Requirement>
Output the lines below exactly, please, from the first line until the line with "a[3], .8665, LWZ)", counting both.

Dataset excerpt>
* begin *

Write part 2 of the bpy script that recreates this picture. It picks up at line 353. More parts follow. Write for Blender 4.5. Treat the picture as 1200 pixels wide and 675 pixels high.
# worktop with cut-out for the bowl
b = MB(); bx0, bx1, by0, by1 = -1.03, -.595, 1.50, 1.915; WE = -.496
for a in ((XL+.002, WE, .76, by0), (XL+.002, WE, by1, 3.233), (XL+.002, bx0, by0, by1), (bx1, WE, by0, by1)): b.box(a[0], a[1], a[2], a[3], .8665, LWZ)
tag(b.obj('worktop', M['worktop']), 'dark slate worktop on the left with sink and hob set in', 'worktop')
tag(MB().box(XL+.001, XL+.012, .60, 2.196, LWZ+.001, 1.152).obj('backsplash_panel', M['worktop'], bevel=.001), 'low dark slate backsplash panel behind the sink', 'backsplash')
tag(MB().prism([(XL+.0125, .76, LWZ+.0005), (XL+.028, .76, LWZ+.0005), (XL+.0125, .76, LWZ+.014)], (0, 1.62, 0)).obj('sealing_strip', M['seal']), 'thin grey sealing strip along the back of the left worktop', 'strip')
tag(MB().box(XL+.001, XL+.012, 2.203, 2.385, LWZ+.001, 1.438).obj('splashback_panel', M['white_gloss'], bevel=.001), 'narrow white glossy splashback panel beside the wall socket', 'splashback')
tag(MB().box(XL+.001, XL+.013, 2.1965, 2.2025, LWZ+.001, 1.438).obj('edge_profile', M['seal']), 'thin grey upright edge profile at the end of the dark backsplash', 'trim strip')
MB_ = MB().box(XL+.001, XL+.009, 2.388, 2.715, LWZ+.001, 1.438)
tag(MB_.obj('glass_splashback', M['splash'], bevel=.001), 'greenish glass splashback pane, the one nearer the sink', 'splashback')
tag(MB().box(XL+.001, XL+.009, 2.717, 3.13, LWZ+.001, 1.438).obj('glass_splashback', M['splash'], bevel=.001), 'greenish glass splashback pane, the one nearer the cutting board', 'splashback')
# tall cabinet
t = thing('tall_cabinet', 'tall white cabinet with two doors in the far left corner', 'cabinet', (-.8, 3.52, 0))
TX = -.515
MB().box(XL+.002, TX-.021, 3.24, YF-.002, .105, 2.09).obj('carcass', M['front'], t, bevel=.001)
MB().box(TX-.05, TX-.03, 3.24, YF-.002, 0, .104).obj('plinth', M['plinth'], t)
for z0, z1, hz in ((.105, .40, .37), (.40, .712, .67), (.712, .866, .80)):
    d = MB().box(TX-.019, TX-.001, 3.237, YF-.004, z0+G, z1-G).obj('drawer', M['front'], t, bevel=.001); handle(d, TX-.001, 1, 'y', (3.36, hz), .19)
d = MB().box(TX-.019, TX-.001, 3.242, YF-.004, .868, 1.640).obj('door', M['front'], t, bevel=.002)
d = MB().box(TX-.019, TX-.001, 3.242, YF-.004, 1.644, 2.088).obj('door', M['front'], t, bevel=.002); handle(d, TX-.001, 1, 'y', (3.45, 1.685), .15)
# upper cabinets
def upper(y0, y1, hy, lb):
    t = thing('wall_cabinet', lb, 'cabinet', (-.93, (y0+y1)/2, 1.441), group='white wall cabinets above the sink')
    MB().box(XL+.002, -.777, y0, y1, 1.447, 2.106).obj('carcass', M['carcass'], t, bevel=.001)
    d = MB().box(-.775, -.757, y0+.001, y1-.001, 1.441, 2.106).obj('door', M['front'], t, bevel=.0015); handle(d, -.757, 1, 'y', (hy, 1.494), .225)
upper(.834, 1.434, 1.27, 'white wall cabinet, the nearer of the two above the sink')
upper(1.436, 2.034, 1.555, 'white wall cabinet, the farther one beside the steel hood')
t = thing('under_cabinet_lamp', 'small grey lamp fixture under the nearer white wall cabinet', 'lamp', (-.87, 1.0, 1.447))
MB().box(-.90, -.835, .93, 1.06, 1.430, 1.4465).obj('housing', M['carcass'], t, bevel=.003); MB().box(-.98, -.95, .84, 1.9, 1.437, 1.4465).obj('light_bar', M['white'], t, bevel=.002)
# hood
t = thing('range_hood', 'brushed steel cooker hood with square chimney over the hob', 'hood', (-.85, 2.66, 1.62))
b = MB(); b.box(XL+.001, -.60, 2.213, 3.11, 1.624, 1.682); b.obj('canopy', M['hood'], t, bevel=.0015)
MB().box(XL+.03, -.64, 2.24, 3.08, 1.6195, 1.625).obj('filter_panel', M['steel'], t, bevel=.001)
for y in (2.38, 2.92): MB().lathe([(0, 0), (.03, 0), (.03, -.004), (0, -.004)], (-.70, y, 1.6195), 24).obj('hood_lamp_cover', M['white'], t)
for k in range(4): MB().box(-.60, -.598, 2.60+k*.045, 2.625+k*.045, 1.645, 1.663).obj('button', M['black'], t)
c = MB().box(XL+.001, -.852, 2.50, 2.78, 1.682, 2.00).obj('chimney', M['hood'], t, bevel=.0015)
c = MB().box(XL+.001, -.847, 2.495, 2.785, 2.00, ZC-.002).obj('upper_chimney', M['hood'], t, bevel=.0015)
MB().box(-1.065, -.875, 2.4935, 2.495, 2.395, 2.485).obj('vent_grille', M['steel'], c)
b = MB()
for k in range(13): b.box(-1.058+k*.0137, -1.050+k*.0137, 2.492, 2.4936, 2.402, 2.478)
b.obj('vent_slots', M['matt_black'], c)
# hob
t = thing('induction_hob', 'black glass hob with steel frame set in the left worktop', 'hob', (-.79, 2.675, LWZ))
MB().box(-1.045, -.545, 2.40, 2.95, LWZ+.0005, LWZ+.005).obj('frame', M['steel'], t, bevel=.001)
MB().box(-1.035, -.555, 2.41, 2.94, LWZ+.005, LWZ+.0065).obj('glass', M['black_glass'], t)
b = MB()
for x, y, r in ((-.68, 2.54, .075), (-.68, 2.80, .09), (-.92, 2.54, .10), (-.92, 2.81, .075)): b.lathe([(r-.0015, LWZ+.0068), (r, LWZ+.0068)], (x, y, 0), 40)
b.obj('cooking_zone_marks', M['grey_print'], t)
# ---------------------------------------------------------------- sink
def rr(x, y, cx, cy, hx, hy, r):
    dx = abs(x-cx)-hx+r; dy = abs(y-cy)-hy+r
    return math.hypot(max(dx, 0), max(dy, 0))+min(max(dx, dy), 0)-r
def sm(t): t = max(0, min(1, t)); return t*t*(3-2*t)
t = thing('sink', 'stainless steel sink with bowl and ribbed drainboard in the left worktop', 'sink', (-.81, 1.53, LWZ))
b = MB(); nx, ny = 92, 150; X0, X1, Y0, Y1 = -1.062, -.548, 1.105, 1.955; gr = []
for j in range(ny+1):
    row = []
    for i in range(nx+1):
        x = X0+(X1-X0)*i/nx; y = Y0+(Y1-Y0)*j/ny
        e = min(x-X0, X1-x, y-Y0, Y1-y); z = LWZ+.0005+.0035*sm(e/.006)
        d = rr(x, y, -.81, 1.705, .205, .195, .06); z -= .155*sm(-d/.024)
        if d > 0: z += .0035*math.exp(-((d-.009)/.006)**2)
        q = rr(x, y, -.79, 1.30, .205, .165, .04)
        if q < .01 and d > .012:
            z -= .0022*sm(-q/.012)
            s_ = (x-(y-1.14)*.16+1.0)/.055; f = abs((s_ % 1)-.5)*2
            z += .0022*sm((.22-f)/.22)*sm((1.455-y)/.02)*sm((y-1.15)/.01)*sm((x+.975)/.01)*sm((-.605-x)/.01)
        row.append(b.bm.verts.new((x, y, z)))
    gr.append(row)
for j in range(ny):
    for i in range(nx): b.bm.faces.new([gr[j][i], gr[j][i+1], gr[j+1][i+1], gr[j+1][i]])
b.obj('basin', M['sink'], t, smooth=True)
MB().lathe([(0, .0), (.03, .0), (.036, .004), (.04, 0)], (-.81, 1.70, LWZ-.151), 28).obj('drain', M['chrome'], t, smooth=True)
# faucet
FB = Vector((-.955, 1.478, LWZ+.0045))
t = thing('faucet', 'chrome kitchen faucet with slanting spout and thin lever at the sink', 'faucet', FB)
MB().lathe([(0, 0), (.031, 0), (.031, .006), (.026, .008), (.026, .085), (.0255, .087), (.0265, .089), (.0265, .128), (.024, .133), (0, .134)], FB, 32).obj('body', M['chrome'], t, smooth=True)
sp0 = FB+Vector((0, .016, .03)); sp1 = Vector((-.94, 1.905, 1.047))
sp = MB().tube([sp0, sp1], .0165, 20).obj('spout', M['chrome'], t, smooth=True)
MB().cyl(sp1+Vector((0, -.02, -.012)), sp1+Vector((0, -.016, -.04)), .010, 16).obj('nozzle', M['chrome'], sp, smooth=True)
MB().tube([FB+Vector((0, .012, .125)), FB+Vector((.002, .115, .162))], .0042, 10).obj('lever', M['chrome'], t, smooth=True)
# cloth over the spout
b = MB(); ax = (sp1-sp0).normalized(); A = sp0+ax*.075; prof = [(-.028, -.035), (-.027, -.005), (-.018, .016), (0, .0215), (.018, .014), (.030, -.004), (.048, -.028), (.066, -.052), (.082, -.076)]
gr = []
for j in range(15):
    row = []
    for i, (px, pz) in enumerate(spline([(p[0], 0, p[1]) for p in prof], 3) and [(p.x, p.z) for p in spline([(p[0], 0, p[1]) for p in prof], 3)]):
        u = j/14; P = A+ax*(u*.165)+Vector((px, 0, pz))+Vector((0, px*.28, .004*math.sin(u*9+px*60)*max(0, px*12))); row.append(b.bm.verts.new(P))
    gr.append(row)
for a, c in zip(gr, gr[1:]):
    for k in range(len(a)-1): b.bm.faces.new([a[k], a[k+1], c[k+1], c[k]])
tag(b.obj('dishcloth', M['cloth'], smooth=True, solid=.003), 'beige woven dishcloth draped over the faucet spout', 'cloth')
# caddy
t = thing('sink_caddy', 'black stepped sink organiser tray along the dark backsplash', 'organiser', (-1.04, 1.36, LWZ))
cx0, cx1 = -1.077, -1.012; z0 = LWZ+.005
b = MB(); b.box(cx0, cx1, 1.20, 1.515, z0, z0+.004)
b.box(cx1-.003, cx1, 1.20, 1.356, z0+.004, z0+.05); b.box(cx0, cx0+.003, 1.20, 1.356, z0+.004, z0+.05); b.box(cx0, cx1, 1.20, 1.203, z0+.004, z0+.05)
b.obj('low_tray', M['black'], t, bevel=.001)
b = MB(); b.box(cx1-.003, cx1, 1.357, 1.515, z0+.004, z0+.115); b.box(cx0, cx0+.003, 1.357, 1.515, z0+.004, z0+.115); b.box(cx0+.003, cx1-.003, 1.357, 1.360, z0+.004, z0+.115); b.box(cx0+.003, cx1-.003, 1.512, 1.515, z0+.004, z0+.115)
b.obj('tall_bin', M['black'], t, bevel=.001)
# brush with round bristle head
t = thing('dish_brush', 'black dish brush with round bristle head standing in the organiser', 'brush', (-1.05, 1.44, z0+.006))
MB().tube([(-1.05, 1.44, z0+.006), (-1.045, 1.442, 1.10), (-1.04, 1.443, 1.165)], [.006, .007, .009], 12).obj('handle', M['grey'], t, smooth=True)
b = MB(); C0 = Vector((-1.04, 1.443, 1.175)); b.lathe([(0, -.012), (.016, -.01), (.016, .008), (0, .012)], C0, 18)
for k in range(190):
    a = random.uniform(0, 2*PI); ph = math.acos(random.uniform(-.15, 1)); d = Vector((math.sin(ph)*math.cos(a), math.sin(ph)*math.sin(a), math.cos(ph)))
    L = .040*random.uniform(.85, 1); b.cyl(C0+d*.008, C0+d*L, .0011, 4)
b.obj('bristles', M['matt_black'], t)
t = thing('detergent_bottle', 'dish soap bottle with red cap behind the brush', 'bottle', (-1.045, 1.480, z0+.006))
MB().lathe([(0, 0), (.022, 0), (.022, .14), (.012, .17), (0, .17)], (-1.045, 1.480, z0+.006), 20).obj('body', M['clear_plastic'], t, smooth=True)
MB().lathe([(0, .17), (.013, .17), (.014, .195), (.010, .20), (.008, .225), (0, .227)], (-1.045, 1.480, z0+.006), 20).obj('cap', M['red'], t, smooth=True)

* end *

Correct answer>
Write part 2 of the bpy script that recreates this picture. It picks up at line 353. More parts follow. Write for Blender 4.5. Treat the picture as 1200 pixels wide and 675 pixels high.
# worktop with cut-out for the bowl
b = MB(); bx0, bx1, by0, by1 = -1.03, -.595, 1.50, 1.915; WE = -.496
for a in ((XL+.002, WE, .76, by0), (XL+.002, WE, by1, 3.233), (XL+.002, bx0, by0, by1), (bx1, WE, by0, by1)): b.box(a[0], a[1], a[2], a[3], .8665, LWZ)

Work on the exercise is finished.